O Instituto Nacional de Colonização e Reforma Agrária (Incra) também detectou indícios de irregularidades e informou que o registro da fazenda foi barrado. “O imóvel foi cadastrado em 2021, mas teve o cadastro inibido, o que não permite a emissão do CCIR (Certificado de Cadastro de Imóvel Rural), até que apresente o título original emitido pelo estado do Amazonas. O CAR da área em questão está sobreposta a unidades de conservação”, informou.
O proprietário Valmir Martins de Paula diz que a fazenda não é irregular porque ele está dentro da área desde 2001. Contudo, conforme os documentos oficiais, o título da área teria sido emitido em 2014. A Floresta Aripuanã foi legalmente criada em 2005. A reserva Guariba-Roosevelt é de 1996.
Quem foi Dulcina de Moraes e por que ela é uma heroína da pátria?
Dulcina de Moraes nasceu no Rio de Janeiro, em 1908, e dedicou a vida às artes e ao teatro. Foi uma das artistas que marcaram o século XX tanto pela qualidade do seu trabalho quanto pela luta em favor do reconhecimentos dos artistas como trabalhadores numa época em que essa classe profissional era fortemente marginalizada.
Dulcina faleceu em 1996, em Brasília, onde viveu reclusa nos últimos momentos de vida. A diva do teatro nacional tinha uma preocupação com a descoberta e com a formação de novos atores. Neste sentido, a Fundação Brasileira de Teatro, criada em 1955, no Rio de Janeiro, é considerada uma de suas maiores realizações.

Em 1972, ela vendeu seu patrimônio no Rio e mudou-se para Brasília, para onde transferiu a Fundação e a instalou em um prédio que tem esboço arquitetônico de Oscar Niemeyer. A estrutura está no Setor de Diversões Sul, no Conic, próximo à Rodoviária do Plano Piloto e da Esplanada dos Ministérios, em situação de abandono.
Em 2023, o presidente da República em exercício, Geraldo Alckmin, sancionou a Lei 14.743/23, que inscreveu o nome de Dulcina de Moras no Livro dos Heróis e Heroínas da Pátria.
A iniciativa foi debatida e aprovada pelo Congresso Nacional a partir de um projeto apresentado em 2020 pela deputada federal Benedita da Silva (PT-RJ). “Dulcina de Moraes dedicou a vida à profissionalização da categoria artística do teatro, lutando pelos direitos e pela dignidade dos profissionais”, justificava a proposta.
O Livro dos Heróis e Heroínas da Pátria é um documento que preserva nomes de figuras que marcaram a História do Brasil. Ele existe fisicamente e fica no Panteão da Pátria, na praça dos Três Poderes, em Brasília.
Qual a relação do ‘banqueiro’ com José Dirceu?
Filiado ao PT desde 2004, Fernando Nascimento Silva Neto ocupou cargos de indicação política e foi procurador do ex-ministro José Dirceu (PT) por cinco anos, de 2018 a 2023. Ex-membro do diretório do DF, participou ativamente do processo eleitoral nacional do partido, em 2019. Dirceu, por meio da assessoria, reafirma ter cortado vínculos com o empresário.
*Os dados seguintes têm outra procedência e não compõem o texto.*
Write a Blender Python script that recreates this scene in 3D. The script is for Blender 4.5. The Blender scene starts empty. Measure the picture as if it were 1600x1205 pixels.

A ascensão de Fernando Neto em Brasília coincide com o período em que ele ganhou das mãos de José Dirceu, em maio de 2018, uma procuração para representar o ex-ministro “em quaisquer repartições públicas federais, estaduais e municipais, inclusive no Ministério da Justiça, na Câmara e no Senado”, podendo nelas “requerer, alegar e assinar o que necessário for”.

O documento foi assinado na véspera do dia em que Dirceu se entregou à Polícia Federal para cumprir pena no âmbito da Lava Jato. Fernando Neto gozava da estrita confiança do ex-ministro e era uma espécie de “faz-tudo”.
Procurada novamente, a assessoria do ex-ministro reafirmou que a revogação da procuração se deu depois de Dirceu “tomar conhecimento de indícios de que Neto estaria falando em seu nome”, sem detalhar as circunstâncias do rompimento.
Fernando Neto não explicou como se deu a escolha da fazenda irregular para a garantia da negociação. Disse que só estudava formas de solucionar a dívida “de valor altíssimo” da entidade, mas que “nada foi ofertado”.
Ao contrário do que ele diz, uma proposta foi formalizada por ele à FBT. A reportagem teve acesso à minuta. Além disso, o empresário tratou pessoalmente sobre o tema com o Ministério Público.
Ele também afirmou que, após as reportagens do Estadão sobre o Atualbank, publicada em 31 de agosto do ano passado, a empresa paralisou as atividades. Entretanto, a minuta do contrato tem data de 18 de outubro de 2024 e o presidente da FBT contou que vinha fazendo reuniões periódicas com Fernando Neto. A última foi na semana passada.